Yeah, I have no serious quarrel with the high school system, so long whatever steering is done is in the direction of getting kids into the program that’s best for them, as opposed to getting them into the program deemed appropriate for their social class, ethnic group, or race. And so long as there actually IS an appropriate program for just about everyone. (A common problem in the US seems to be high schools where, if you’re not being prepared for college, you’re not being prepared for anything in particular.)
It’s the elementary school tracking system I dislike. At least, as it worked in the 1950s. The theory, I suppose, is that you don’t want the best students slowed down and you don’t want the worst students struggling to keep up, and perhaps being looked down on for being behind, so you sort them into tracks.
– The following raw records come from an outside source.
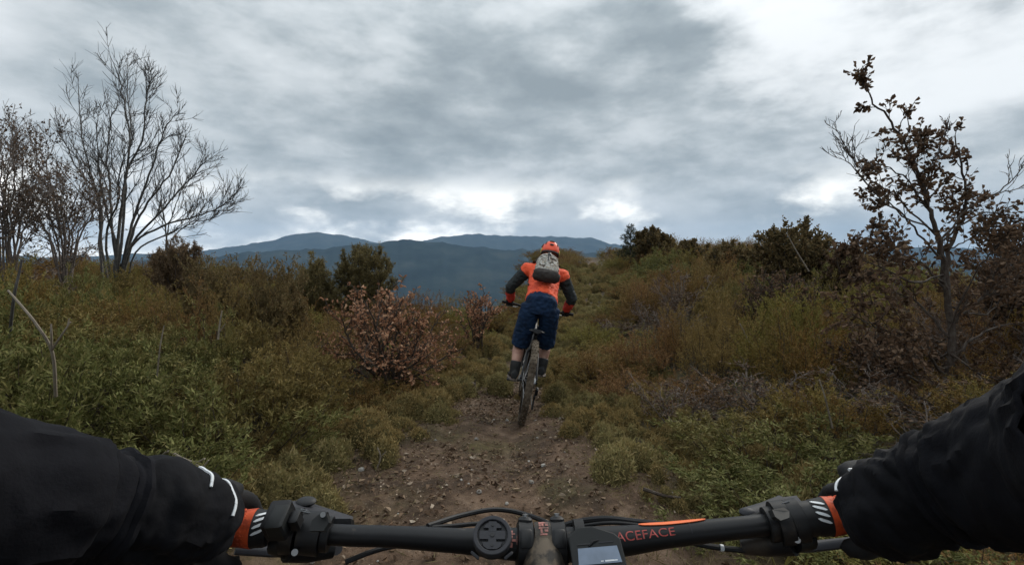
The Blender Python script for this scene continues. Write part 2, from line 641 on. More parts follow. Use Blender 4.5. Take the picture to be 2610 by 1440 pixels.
def mountain(name, label, dist, prof, depth, seed, amp):
    """a range across the valley: crest height by bearing (photo pixel column, row)"""
    px = np.array([p[0] for p in prof], float)
    az_p = np.arctan((px - 1305) / FPX)
    el_p = np.array([(660 - p[1]) / FPX for p in prof]) * np.cos(az_p)
    na, nr = 420, 60
    az = np.linspace(az_p[0], az_p[-1], na)
    rr = np.linspace(-1, 1, nr)
    A, Q = np.meshgrid(az, rr, indexing='ij')
    crest = np.interp(A, az_p, el_p) * dist
    rad_ = dist + Q * depth
    X, Y = rad_ * np.sin(A), rad_ * np.cos(A)
    n = fbm(X / 900 + seed, Y / 900 - seed, 5)
    shape = np.clip(1 - np.abs(Q), 0, 1) ** .85
    Z = -305 + (crest + 306) * shape + amp * n * np.where(Q < -.04, np.clip(1.2 - np.abs(Q), 0, 1), .15) * shape ** .4 + amp * .25 * fbm(A * 60 + seed, Q * 0, 4)
    v = np.stack([X, Y, Z], -1).reshape(-1, 3)
    i, j = np.meshgrid(np.arange(na - 1), np.arange(nr - 1), indexing='ij')
    f = np.stack([i * nr + j, i * nr + j + 1, (i + 1) * nr + j + 1, (i + 1) * nr + j], -1).reshape(-1, 4)[:, ::-1]
    me_ = bpy.data.meshes.new(name)
    me_.from_pydata(v.tolist(), [], f.tolist())
    o = link_mesh(name, me_, [mm])
    return tag(o, label, 'mountain', kind='structure')


mountain('mountain', 'dark blue forested ridge nearest across the valley', 4200,
         [(-900, 690), (200, 672), (520, 655), (640, 640), (800, 632), (930, 622), (1030, 611), (1120, 617), (1300, 636), (1450, 640), (1600, 650), (1900, 665), (3500, 690)], 1500, 3.7, 70)
mountain('mountain', 'pale hazy mountain range farthest behind the blue ridge', 8300,
         [(-900, 660), (300, 650), (560, 634), (680, 612), (740, 598), (810, 592), (880, 600), (960, 618), (1050, 616), (1120, 603), (1190, 594), (1290, 600), (1400, 602), (1510, 606), (1560, 622), (1700, 632), (2200, 628), (3500, 650)], 1700, 9.1, 110)

# ------------------------------------------------------------------ the hazy air of the valley
hz = MB()
hz.box((0, 0, 190), (23800, 23800, 1240))
hm = bpy.data.materials.new('haze')
hm.use_nodes = True
hn = hm.node_tree.nodes
hn.remove(hn['Principled BSDF'])
pv = hn.new('ShaderNodeVolumePrincipled')
pv.inputs['Color'].default_value = (.46, .70, 1.0, 1)
pv.inputs['Density'].default_value = 5.6e-5
pv.inputs['Anisotropy'].default_value = 0.0
hm.node_tree.links.new(pv.outputs[0], hn['Material Output'].inputs['Volume'])
haze = hz.build('haze', hm, smooth=False)
tag(haze, 'pale blue haze filling the valley air', 'haze', kind='stuff')


# ------------------------------------------------------------------ plants
def leaf_arrays(pos, dirs, length, width, rng, shape='needle', curl=.15):
    """batch of single leaves: returns verts (n,k,3) and face pattern"""
    n = len(pos)
    d = dirs / np.maximum(1e-9, np.linalg.norm(dirs, axis=1, keepdims=True))
    rnd = rng.normal(size=(n, 3))
    s = np.cross(d, rnd)
    s /= np.maximum(1e-9, np.linalg.norm(s, axis=1, keepdims=True))
    nrm = np.cross(s, d)
    L = (length if np.ndim(length) else np.full(n, length))[:, None]
    W = (width if np.ndim(width) else np.full(n, width))[:, None]
    if shape == 'needle':
        v = [pos, pos + d * L * .45 + s * W * .5, pos + d * L, pos + d * L * .45 - s * W * .5]
        fp = [(0, 1, 2, 3)]
    elif shape == 'blade':
        v = [pos - s * W * .5, pos + s * W * .5, pos + d * L]
        fp = [(0, 1, 2)]
    else:  # broad leaf, folded along the midrib and curled
        up = nrm * L * curl
        v = [pos, pos + d * L * .28 + s * W * .42 + up * .8, pos + d * L * .68 + s * W * .5 + up * 1.3, pos + d * L + up * .2,
             pos + d * L * .68 - s * W * .5 + up * 1.3, pos + d * L * .28 - s * W * .42 + up * .8, pos + d * L * .5 - up * .1]
        fp = [(0, 1, 6), (1, 2, 6), (2, 3, 6), (3, 4, 6), (4, 5, 6), (5, 0, 6)]
    return np.stack(v, 1), fp


def add_leaves(mb, pos, dirs, length, width, rng, shape='needle', mi=0, curl=.15):
    if not len(pos):
        return
    v, fp = leaf_arrays(np.asarray(pos, float), np.asarray(dirs, float), length, width, rng, shape, curl)
    n, k = v.shape[:2]
    b = len(mb.v)
    o = np.array(mb.off)
    mb.v.extend(map(tuple, (v.reshape(-1, 3) - o).tolist()))
    for f in fp:
        idx = (np.arange(n)[:, None] * k + np.array(f)[None, :] + b).tolist()
        mb.f.extend(map(tuple, idx))
    mb.m.extend([mi] * (n * len(fp)))


def unit(v):
    return v / max(1e-9, np.linalg.norm(v))


def heath_mesh(name, seed, Rd, H, nst, leaf=(.018, .036), lw=.0085, spread=.9, shoots=5, ragged=.25, mats=None, tuft=34, tr=.034, along=.5, spike=.03, align=.75):
    """a dense shrub: thin upright stems, side shoots ending in tufts of small leaves with gaps between"""
    rng = np.random.default_rng(seed)
    mb = MB()
    P_, D_ = [], []
    for i in range(nst):
        a = rng.random() * 2 * math.pi
        rr = math.sqrt(rng.random())
        base = np.array([math.cos(a) * rr * Rd * .45, math.sin(a) * rr * Rd * .45, -.04])
        h = H * (1 - .45 * rr ** 2) * (1 - ragged + 2 * ragged * rng.random() ** 1.5)
        tip = np.array([math.cos(a) * rr * Rd * spread + rng.normal() * .04, math.sin(a) * rr * Rd * spread + rng.normal() * .04, h])
        bend = np.array([math.cos(a), math.sin(a), 0]) * rr * Rd * .12
        pts = [base + (tip - base) * q + bend * math.sin(q * math.pi) + rng.normal(size=3) * .008 for q in np.linspace(0, 1, 5)]
        mb.tube(pts, [.0045, .004, .003, .002, .001], 3, cap=False, mi=1)
        ends = [(pts[-1], unit(pts[-1] - pts[-2]), pts[-2])]
        d0 = unit(tip - base)
        for s in range(shoots):
            q = .30 + .66 * rng.random()
            k = min(3, int(q * 4))
            p0 = pts[k] + (pts[k + 1] - pts[k]) * (q * 4 - k)
            side = rng.normal(size=3)
            side -= d0 * side.dot(d0)
            d1 = unit(d0 * .8 + unit(side) * .8)
            ln = (.06 + .12 * rng.random()) * (H / .6) ** .5
            e = p0 + d1 * ln + np.array([0, 0, spike])
            ends.append((e, unit(e - p0 + np.array([0, 0, spike])), p0))
        for e, ax, p0 in ends:
            m = max(8, int(tuft * rng.uniform(.5, 1.4)))
            q = 1 - rng.random(m) ** 1.6 * along
            pos = p0 + (e - p0) * q[:, None] + rng.normal(size=(m, 3)) * tr * .28
            side = rng.normal(size=(m, 3))
            P_.append(pos)
            D_.append(ax[None] * align + side * .55)
    P_, D_ = np.vstack(P_), np.vstack(D_)
    n = len(P_)
    add_leaves(mb, P_, D_, leaf[0] + (leaf[1] - leaf[0]) * rng.random(n), lw * (.7 + .6 * rng.random(n)), rng, 'needle', 0)
    me_ = mb.mesh(name)
    for m_ in mats:
        me_.materials.append(m_)
    return me_


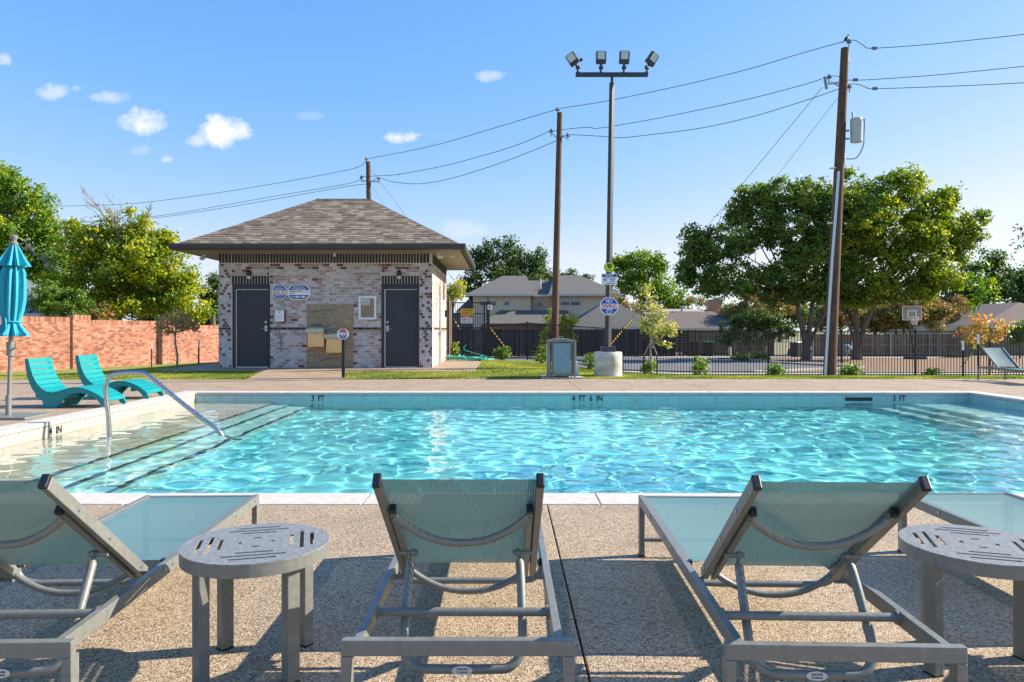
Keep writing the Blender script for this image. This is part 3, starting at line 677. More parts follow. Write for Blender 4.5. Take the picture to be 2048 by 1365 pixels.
# lights above doors: things of their own
def wall_light(px, label):
    p = at(px, 550, BY0)
    t = thing('wall_light', label, 'wall light', (p.x, BY0-.014, p.z), group='bronze lights above the doors')
    h = MB(); pr = []
    for i in range(9):
        a = i/8*math.pi/2; pr.append((.065*math.cos(a)+.0, .06+.10*math.sin(a)))
    h.lathe([(.062,-.04),(.065,.0)]+[(r, z-.02) for r, z in pr], (0,-.03,0), 20, sy=1.3)
    h.box(-.03,.03,-.0,.014,-.1,.1); h.build('housing', mat('dark_bronze', (.03,.022,.02), .35, .3), t, smooth=True)
    MB().lathe([(.02,-.135),(.045,-.12),(.058,-.08),(.06,-.041)], (0,-.03,0), 20, sy=1.3).build('diffuser', mat('frosted_glass', (.6,.6,.57), .2), t, smooth=True)
wall_light(499, 'bronze oval wall light above the left charcoal door'); wall_light(798.7, 'bronze oval wall light above the right charcoal door')
# dome camera, floodlights
p = at(669, 506, BY0-.12)
t = thing('security_camera', 'small dome security camera hanging under the gutter of the bath house', 'camera', (p.x, BY0-.12, BZS))
MB().cyl((0,0,0),(0,0,-.07),.03,12).lathe([(.03,-.06),(.055,-.08),(.055,-.115)],n=16).build('bracket', M_WHITE, t, smooth=True)
MB().lathe([(.05,-.115),(.048,-.14),(.03,-.165),(.008,-.172)],n=16).build('dome', M_BLACKP, t, smooth=True)
def flood(px, py, Y, label, d):
    p = at(px, py, Y)
    t = thing('flood_light', label, 'floodlight', (p.x, Y, BZS), group='white floodlights under the eaves')
    MB().cyl((0,0,0),(0,0,-.05),.05,12).build('base', M_WHITE, t, smooth=True)
    for s in (-1, 1): MB().tube([(0,0,-.04),(s*.03,-.02,-.08),(s*.03+d*.07,-.05,-.13)], [.015,.03,.055], 10).build('lamp_head', M_WHITE, t, smooth=True)
flood(408, 505, 21.2, 'white twin floodlight under the left eave corner', -1); flood(877, 504, 20.6, 'white twin floodlight under the right eave corner', 1)
p = at(905, 504, 21.8)
t = tag(MB().cyl((p.x,21.8,BZS-.004),(p.x,21.8,BZS+.01),.08,16).build('soffit_light', M_WHITE), 'round recessed light in the soffit at right', 'ceiling light')
# signs on the front wall
def sign_oct(name, label, px0, px1, py0, py1, Y, cat='sign'):
    c = at((px0+px1)/2, (py0+py1)/2, Y); rx = (px1-px0)/2*Y/F; rz = (py1-py0)/2*Y/F
    t = thing(name, label, cat, (c.x, Y, c.z))
    q = 1-.58*min(rx, rz)/rx; qz = 1-.58*min(rx, rz)/rz
    P = lambda k: [(u*rx*k, v*rz*k) for u, v in [(-q,1),(q,1),(1,qz),(1,-qz),(q,-1),(-q,-1),(-1,-qz),(-1,qz)]]
    MB().prism([(a, 0, b) for a, b in P(1)], (0,-.008,0)).build('plate', M_WHITE, t)
    def band(z0, z1, m, name='band'):      # fraction of rz, clipped to the inner octagon
        poly = P(.9); out = []
        import itertools
        def clip(poly, zc, keep):
            r = []
            for i in range(len(poly)):
                a, b = poly[i], poly[(i+1) % len(poly)]; ia, ib = keep(a[1]-zc), keep(b[1]-zc)
                if ia: r.append(a)
                if ia != ib: k = (zc-a[1])/(b[1]-a[1]); r.append((a[0]+k*(b[0]-a[0]), zc))
            return r
        poly = clip(poly, z0*rz, lambda d: d >= 0); poly = clip(poly, z1*rz, lambda d: d <= 0)
        MB().prism([(a, -.0082, b) for a, b in poly], (0,-.002,0)).build(name, m, t)
    def tx(s, cx, cz, w, h, m): text(s, w*rx, h*rz, m, t, (cx*rx, -.0115, cz*rz), ext=.001)
    return t, band, tx
YF = BY0-.022
t, band, tx = sign_oct('octagon_sign', 'blue and white octagon sign reading DIAL 911 beside the left door', 544.8, 574, 569.5, 600, YF)
band(.22, 1, M_BLUE); band(-1, -.32, M_BLUE)
tx('IN CASE OF', 0, .66, .8, .14, M_WHITE); tx('EMERGENCY', 0, .40, 1.3, .2, M_WHITE); tx('DIAL 911', 0, -.05, 1.75, .4, M_RED); tx('EMERGENCY', 0, -.48, 1.2, .14, M_WHITE); tx('PHONE', 0, -.72, .7, .14, M_WHITE)
t, band, tx = sign_oct('long_sign', 'wide blue and white emergency phone sign right of the DIAL 911 sign', 575, 621, 569.5, 600, YF)
band(.28, 1, M_BLUE); band(-1, -.38, M_BLUE)
tx('EASTVIEW HOT', 0, .68, 1.0, .2, M_WHITE); tx('ADDRESS 900 NW', 0, .42, 1.2, .2, M_WHITE); tx('EMERGENCY PHONE', -.3, .1, 1.05, .16, M_RED); tx('ADDRESS', -.62, -.14, .45, .13, M_RED); tx('HOURS    AM TO    PM', 0, -.62, 1.2, .22, M_WHITE)
for u in (-.12,.36): 
    rx=(621-575)/2*YF/F; rz=(600-569.5)/2*YF/F
    MB().box(u*rx-.04,u*rx+.03,-.0125,-.0102,-.75*rz,-.49*rz).build('blank_box', M_WHITE, t)
MB().box(-.02*rx,.85*rx,-.0095,-.008,.02*rz,.05*rz).build('rule_line', M_INK, t)
# phone box
p0, p1 = at(552,644,YF), at(571,620,YF)
t = thing('phone_box', 'white emergency phone box with red side on the brick wall', 'phone box', ((p0.x+p1.x)/2, BY0, p0.z))
w, h = p1.x-p0.x, p1.z-p0.z
MB().box(-w/2, w/2+.01, -.12, -.012, 0, h).build('case', mat('deep_red_enamel', (.22,.03,.03), .4), t, bevel=.005)
MB().box(-w/2+.005, w/2-.01, -.132, -.12, .005, h-.005).build('cover', M_WHITE, t, bevel=.003)
text('EMERGENCY', w*.6, .016, M_INK, t, (0,-.133,h-.035)); MB().cyl((0,-.132,h-.08),(0,-.136,h-.08),.014,12).build('emblem', M_INK, t)
for z in (.19,.16,.13,.09,.07): text('PUSH TO CALL FOR HELP' if z > .1 else 'DIAL 911', w*.55, .009, M_INK, t, (0,-.133,z), ext=.0008)
MB().tube([(-w*.25,-.05,0),(-w*.25+.01,-.04,-.25),(0,-.035,-.45),(.01,-.03,-.7),(.03,-.03,-.86)], .016, 8).build('conduit', mat('grey_conduit', (.22,.21,.21), .6), t, smooth=True)
MB().cyl((w*.2,-.06,0),(w*.2,-.06,-.05),.018,8).build('latch', M_BLACKP, t)
# notice case
M_CLEAR = mat('clear_glass', (.95,.97,.96), .03); M_CLEAR.node_tree.nodes['Principled BSDF'].inputs['Transmission Weight'].default_value = 1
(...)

I can see the point; I tend to agree with it.
But to assign children to a track at the start of first grade, based on kindergarden performance? And this at a time when kindergarden was still looked on not as school, but as preparation for school? “Preparation for school” meaning that you were supposed to be adjusting to being away from home for a large part of the day (for most, this was their first such experience), following instructions, getting along with other kids, etc. I think, even if kindergarden had included a significant amount of study of actual school subjects, it would not be enough to base a tracking decision on. Kids tended to stay wherever they were put. Moving someone to a differnt track was rare.
What track you landed in depended mainly on how well prepared you were for school, which depended mainly on how well educated your parents were. Exception: having well-educated partents who were recent immigrants with little English disadvantaged a child to about the same degree as having poorly-educated American-born parents.
Also, parents had zero imput. School officials did as they thought best and didn’t discuss it with the parents. I don’t suppose this lasted long. Eventually, the existance of tracking became too well known for the schools to be able to get away with keeping the parents in the dark about it.
I think tracking (esp. tracking at an early age) can be a self-fullfilling prophacy. I think an average kid placed in the top track will do much better than his hypothetical identical twin placed in the bottom track. Kids tend to live up to (or down to) the expectations adults have for them.